--- Start RECORDS PROVIDED ---

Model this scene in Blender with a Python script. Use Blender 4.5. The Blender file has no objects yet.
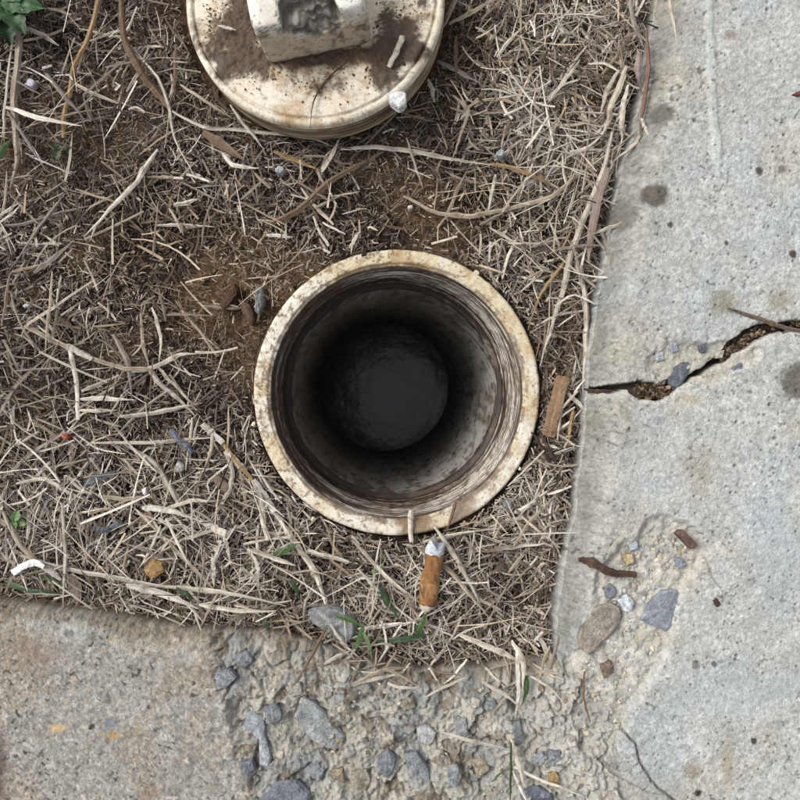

--- End RECORDS PROVIDED ---
--- Start RECORDS PROVIDED ---

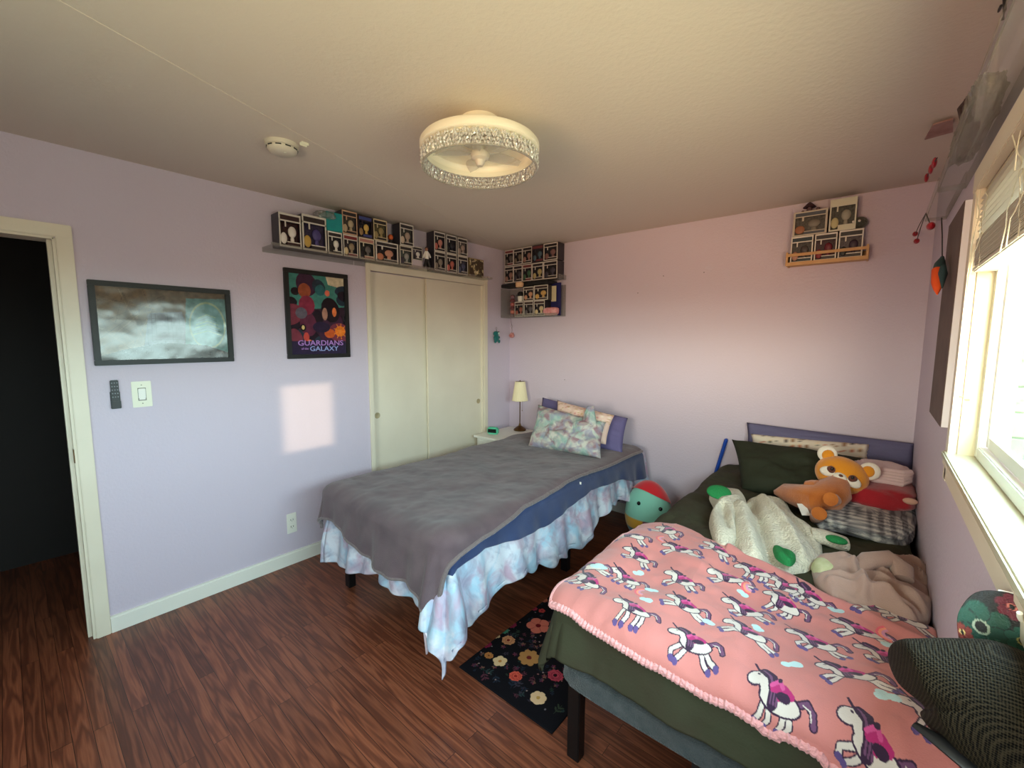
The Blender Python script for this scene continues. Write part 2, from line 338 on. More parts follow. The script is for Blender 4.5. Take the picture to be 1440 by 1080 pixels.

--- End RECORDS PROVIDED ---
--- Start RECORDS PROVIDED ---

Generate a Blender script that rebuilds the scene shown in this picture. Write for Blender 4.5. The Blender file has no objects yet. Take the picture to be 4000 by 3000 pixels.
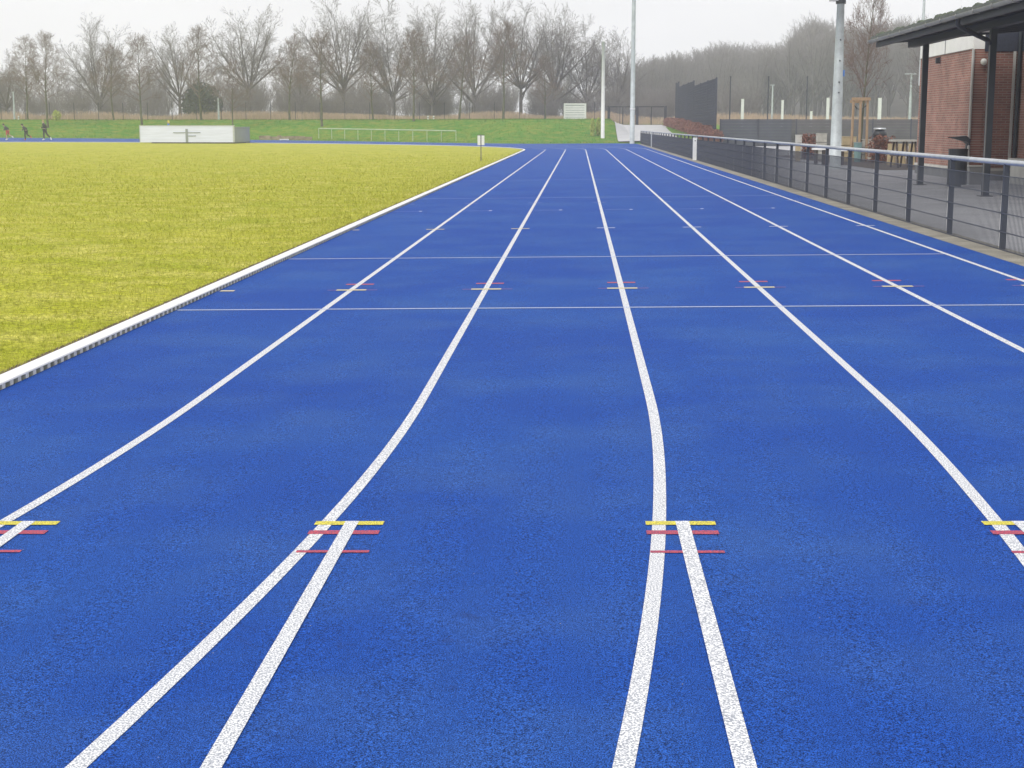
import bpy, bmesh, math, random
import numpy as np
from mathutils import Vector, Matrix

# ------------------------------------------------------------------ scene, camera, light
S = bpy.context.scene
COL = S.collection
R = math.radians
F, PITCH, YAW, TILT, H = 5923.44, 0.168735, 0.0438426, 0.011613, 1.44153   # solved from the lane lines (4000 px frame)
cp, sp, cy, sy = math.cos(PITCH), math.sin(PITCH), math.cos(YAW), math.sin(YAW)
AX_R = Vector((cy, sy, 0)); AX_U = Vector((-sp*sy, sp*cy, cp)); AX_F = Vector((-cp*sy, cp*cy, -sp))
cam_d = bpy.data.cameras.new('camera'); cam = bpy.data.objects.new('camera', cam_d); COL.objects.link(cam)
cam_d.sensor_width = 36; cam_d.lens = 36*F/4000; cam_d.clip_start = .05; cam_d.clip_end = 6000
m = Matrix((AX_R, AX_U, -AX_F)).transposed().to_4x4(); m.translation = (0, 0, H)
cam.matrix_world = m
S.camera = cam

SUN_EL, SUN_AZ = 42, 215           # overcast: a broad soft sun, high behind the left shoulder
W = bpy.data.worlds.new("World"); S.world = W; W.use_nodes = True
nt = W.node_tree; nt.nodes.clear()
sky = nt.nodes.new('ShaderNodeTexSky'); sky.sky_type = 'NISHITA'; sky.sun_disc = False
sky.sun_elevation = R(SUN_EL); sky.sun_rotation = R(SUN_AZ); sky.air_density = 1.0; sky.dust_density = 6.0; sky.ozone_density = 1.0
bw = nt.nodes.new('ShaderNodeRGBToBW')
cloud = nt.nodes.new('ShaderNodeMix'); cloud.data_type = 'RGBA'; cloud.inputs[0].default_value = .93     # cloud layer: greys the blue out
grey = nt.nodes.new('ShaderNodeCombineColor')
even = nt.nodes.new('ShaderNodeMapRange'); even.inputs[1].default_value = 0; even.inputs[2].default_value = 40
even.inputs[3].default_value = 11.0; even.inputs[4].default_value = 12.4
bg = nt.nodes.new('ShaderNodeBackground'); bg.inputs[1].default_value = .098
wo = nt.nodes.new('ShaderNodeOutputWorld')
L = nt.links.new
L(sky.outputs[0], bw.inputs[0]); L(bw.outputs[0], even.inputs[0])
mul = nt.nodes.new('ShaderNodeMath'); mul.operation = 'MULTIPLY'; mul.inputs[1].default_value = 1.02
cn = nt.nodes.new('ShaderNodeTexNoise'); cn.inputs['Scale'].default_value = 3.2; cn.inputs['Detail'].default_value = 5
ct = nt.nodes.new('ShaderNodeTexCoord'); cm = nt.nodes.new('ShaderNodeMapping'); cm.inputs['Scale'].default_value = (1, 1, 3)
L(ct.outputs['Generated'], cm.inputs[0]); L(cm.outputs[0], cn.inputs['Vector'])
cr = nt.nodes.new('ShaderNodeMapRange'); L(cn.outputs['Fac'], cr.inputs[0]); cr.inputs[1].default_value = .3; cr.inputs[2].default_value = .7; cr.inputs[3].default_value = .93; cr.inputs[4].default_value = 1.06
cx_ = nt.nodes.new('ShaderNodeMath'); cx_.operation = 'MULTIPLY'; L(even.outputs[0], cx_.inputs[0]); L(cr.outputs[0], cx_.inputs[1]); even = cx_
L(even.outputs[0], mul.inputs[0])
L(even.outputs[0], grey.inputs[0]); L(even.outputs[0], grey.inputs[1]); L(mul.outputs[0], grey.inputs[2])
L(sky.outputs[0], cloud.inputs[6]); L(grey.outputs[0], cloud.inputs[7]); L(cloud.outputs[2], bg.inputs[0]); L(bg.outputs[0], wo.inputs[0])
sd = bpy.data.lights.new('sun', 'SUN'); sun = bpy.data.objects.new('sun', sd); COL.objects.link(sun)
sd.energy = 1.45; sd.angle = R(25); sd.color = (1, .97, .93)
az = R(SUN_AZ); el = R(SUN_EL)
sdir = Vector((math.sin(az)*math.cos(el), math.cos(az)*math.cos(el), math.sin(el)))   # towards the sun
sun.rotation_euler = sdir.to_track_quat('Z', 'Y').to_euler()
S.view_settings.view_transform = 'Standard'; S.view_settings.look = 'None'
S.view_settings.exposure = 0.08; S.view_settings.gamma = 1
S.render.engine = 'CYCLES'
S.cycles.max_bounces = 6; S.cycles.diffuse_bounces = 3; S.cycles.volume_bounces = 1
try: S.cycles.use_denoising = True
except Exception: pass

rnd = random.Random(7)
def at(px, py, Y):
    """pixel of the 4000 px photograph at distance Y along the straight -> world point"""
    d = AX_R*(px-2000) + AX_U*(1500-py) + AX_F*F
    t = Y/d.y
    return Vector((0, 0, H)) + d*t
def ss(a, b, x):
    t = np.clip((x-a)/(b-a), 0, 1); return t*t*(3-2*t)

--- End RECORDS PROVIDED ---

# PROBLEM
Reproduce exactly the run of lines beginning with the one that contains "Generate a Blender" and ending with the one that contains "from mathutils import Vector, Matrix". Do not include pictures.

# RESULT OF THIS TASK
Generate a Blender script that rebuilds the scene shown in this picture. Write for Blender 4.5. The Blender file has no objects yet. Take the picture to be 4000 by 3000 pixels.
import bpy, bmesh, math, random
import numpy as np
from mathutils import Vector, Matrix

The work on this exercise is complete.